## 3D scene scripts
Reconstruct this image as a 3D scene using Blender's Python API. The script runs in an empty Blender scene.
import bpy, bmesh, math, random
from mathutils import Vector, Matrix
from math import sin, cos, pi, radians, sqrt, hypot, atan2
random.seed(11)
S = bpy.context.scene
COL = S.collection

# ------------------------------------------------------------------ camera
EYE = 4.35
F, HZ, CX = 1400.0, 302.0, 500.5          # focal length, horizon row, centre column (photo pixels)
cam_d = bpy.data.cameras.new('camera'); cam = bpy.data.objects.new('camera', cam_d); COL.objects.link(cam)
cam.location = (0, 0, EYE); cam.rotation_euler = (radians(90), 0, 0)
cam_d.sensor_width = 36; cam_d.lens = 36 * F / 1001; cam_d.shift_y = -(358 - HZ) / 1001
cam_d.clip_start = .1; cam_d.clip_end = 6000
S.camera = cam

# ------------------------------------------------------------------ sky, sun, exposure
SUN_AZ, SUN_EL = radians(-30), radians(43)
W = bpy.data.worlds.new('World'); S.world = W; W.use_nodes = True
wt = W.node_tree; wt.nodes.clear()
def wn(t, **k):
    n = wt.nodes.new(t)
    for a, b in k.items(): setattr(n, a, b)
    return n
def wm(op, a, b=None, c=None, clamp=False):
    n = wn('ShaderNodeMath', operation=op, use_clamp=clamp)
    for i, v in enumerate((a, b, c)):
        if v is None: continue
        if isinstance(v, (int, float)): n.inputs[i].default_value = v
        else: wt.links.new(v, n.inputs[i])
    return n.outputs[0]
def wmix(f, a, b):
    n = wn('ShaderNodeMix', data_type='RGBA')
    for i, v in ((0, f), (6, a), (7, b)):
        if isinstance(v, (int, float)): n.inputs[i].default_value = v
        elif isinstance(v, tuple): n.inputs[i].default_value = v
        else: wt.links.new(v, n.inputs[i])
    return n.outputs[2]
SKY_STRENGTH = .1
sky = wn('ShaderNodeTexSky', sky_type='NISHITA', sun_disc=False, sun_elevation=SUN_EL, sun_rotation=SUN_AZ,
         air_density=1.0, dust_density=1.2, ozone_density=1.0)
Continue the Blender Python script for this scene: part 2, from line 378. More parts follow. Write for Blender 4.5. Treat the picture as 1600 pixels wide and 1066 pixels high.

## SHORT PROBLEM
The entries above should be repeated exactly, every one of them.

## FULL ANSWER
Reconstruct this image as a 3D scene using Blender's Python API. The script runs in an empty Blender scene.
import bpy, bmesh, math, random
from mathutils import Vector, Matrix
from math import sin, cos, pi, radians, sqrt, hypot, atan2
random.seed(11)
S = bpy.context.scene
COL = S.collection

# ------------------------------------------------------------------ camera
EYE = 4.35
F, HZ, CX = 1400.0, 302.0, 500.5          # focal length, horizon row, centre column (photo pixels)
cam_d = bpy.data.cameras.new('camera'); cam = bpy.data.objects.new('camera', cam_d); COL.objects.link(cam)
cam.location = (0, 0, EYE); cam.rotation_euler = (radians(90), 0, 0)
cam_d.sensor_width = 36; cam_d.lens = 36 * F / 1001; cam_d.shift_y = -(358 - HZ) / 1001
cam_d.clip_start = .1; cam_d.clip_end = 6000
S.camera = cam

# ------------------------------------------------------------------ sky, sun, exposure
SUN_AZ, SUN_EL = radians(-30), radians(43)
W = bpy.data.worlds.new('World'); S.world = W; W.use_nodes = True
wt = W.node_tree; wt.nodes.clear()
def wn(t, **k):
    n = wt.nodes.new(t)
    for a, b in k.items(): setattr(n, a, b)
    return n
def wm(op, a, b=None, c=None, clamp=False):
    n = wn('ShaderNodeMath', operation=op, use_clamp=clamp)
    for i, v in enumerate((a, b, c)):
        if v is None: continue
        if isinstance(v, (int, float)): n.inputs[i].default_value = v
        else: wt.links.new(v, n.inputs[i])
    return n.outputs[0]
def wmix(f, a, b):
    n = wn('ShaderNodeMix', data_type='RGBA')
    for i, v in ((0, f), (6, a), (7, b)):
        if isinstance(v, (int, float)): n.inputs[i].default_value = v
        elif isinstance(v, tuple): n.inputs[i].default_value = v
        else: wt.links.new(v, n.inputs[i])
    return n.outputs[2]
SKY_STRENGTH = .1
sky = wn('ShaderNodeTexSky', sky_type='NISHITA', sun_disc=False, sun_elevation=SUN_EL, sun_rotation=SUN_AZ,
         air_density=1.0, dust_density=1.2, ozone_density=1.0)
Continue the Blender Python script for this scene: part 2, from line 378. More parts follow. Write for Blender 4.5. Treat the picture as 1600 pixels wide and 1066 pixels high.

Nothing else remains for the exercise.